Find the word "scene" in the listing; pull out each line holding it.

....

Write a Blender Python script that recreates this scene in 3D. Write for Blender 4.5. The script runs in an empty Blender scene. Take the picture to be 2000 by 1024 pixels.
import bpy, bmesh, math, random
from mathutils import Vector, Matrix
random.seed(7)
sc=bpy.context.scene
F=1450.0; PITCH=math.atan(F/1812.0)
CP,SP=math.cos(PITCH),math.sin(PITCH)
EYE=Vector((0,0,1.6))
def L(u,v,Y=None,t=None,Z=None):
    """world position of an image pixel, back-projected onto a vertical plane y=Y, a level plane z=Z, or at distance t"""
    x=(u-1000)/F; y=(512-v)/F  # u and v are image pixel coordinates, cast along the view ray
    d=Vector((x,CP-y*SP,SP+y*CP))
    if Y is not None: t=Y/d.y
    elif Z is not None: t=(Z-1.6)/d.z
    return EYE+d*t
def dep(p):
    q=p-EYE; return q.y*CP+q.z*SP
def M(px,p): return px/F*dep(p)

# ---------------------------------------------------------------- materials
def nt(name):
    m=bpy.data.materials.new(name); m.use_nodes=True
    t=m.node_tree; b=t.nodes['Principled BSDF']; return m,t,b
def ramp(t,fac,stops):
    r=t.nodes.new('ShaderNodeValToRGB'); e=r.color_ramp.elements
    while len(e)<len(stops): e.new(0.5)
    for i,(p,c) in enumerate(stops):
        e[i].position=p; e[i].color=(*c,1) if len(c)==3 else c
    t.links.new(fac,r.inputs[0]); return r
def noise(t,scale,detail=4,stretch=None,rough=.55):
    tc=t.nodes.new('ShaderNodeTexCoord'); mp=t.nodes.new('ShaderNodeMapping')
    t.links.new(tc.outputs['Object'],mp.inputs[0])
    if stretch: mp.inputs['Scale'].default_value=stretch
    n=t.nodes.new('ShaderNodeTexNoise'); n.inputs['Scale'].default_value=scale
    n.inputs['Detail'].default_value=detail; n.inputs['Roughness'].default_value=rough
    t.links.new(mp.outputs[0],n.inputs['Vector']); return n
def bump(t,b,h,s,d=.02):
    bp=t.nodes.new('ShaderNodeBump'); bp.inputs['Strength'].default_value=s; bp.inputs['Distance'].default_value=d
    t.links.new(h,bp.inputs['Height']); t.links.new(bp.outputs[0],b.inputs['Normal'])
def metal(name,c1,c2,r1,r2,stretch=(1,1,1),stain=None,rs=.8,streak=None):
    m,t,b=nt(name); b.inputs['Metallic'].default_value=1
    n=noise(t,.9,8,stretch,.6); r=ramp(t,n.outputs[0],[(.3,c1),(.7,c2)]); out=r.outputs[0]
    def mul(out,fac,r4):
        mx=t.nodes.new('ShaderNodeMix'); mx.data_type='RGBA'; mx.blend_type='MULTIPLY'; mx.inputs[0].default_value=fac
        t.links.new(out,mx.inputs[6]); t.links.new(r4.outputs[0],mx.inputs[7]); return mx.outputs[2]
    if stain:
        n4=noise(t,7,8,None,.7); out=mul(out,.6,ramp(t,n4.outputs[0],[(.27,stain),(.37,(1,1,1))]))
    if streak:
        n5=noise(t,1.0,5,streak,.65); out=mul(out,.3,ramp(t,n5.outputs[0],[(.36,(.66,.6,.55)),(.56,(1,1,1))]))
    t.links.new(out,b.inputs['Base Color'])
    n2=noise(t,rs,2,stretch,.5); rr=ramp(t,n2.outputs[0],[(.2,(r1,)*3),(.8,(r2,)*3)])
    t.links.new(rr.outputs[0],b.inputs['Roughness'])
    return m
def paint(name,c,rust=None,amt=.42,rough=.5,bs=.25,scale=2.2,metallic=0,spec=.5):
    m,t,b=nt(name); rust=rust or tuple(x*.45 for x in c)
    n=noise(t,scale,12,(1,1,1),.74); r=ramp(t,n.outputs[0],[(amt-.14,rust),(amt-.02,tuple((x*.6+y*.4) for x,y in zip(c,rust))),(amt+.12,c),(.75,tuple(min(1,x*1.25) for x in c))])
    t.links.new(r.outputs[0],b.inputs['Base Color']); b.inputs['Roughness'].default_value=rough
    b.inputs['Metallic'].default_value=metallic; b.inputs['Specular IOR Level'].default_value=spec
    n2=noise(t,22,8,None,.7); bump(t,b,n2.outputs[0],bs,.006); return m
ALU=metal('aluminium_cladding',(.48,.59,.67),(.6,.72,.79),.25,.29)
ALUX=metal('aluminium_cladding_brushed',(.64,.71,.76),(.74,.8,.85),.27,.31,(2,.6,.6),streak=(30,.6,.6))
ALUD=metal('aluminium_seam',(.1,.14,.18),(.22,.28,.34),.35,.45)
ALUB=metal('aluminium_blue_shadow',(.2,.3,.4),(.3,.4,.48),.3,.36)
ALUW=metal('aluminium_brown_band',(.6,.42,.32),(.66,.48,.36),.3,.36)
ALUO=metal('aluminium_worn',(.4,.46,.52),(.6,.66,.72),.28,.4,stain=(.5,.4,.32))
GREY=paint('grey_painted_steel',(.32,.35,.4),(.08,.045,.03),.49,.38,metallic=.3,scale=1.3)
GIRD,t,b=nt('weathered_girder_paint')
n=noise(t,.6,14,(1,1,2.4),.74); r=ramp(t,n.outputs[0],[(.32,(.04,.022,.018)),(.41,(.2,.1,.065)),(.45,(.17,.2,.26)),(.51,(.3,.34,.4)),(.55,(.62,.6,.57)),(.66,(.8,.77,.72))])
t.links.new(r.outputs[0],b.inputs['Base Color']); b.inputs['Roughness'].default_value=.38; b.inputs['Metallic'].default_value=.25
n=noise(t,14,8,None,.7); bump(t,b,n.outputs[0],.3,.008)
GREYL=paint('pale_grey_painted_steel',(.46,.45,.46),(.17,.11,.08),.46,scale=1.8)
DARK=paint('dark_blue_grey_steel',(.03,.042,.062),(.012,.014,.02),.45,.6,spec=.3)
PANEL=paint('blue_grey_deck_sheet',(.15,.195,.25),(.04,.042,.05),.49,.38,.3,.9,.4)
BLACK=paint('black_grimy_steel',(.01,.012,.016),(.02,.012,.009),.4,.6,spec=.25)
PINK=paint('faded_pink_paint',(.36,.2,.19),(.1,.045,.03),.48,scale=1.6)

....

→ Written answer:
Write a Blender Python script that recreates this scene in 3D. Write for Blender 4.5. The script runs in an empty Blender scene. Take the picture to be 2000 by 1024 pixels.
sc=bpy.context.scene